Suddenly in the middle of all this, the entrance to the Four Seasons resort appeared, and after a security check (complete with sniffing dog) we were in an entirely different world. Actually, given the darkness, we’ll have to wait for tomorrow to discover quite how different. But we’ve been upgraded to a private villa with a somewhat unprocessable three thousand feet of space, including our own pool and four different seating areas to lie around it, two showers (indoor and outdoor), a bathtub (which when we arrived had been filled with floating petals) and a general feeling of staggering secluded opulence. We couldn’t really take it all in, and so didn’t try.
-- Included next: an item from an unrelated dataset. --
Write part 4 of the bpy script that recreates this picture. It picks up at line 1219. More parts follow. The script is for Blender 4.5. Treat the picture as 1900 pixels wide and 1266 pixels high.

We went for dinner at the hotel restaurant, on a vast and gorgeous sheltered terrace, where the only other diners left after ten minutes or so, leaving it all to us (it rained for a while, making it feel even more exotic). We ordered from the Indonesian side of the menu, which was excellent, although I swear that my tofu and mushroom main course was overwhelmingly reminiscent of meals Ally has made at home. The walk back to our villa took only about two minutes, but we were still asked twice whether we wanted to be driven in a buggy. I’m sure there’ll be a lot of things like that since the main notion seems to be that you stay at the resort and relax rather than explore (we’ll see how it works as a base for doing the latter). I would say we fell asleep in a state of happy bewilderment.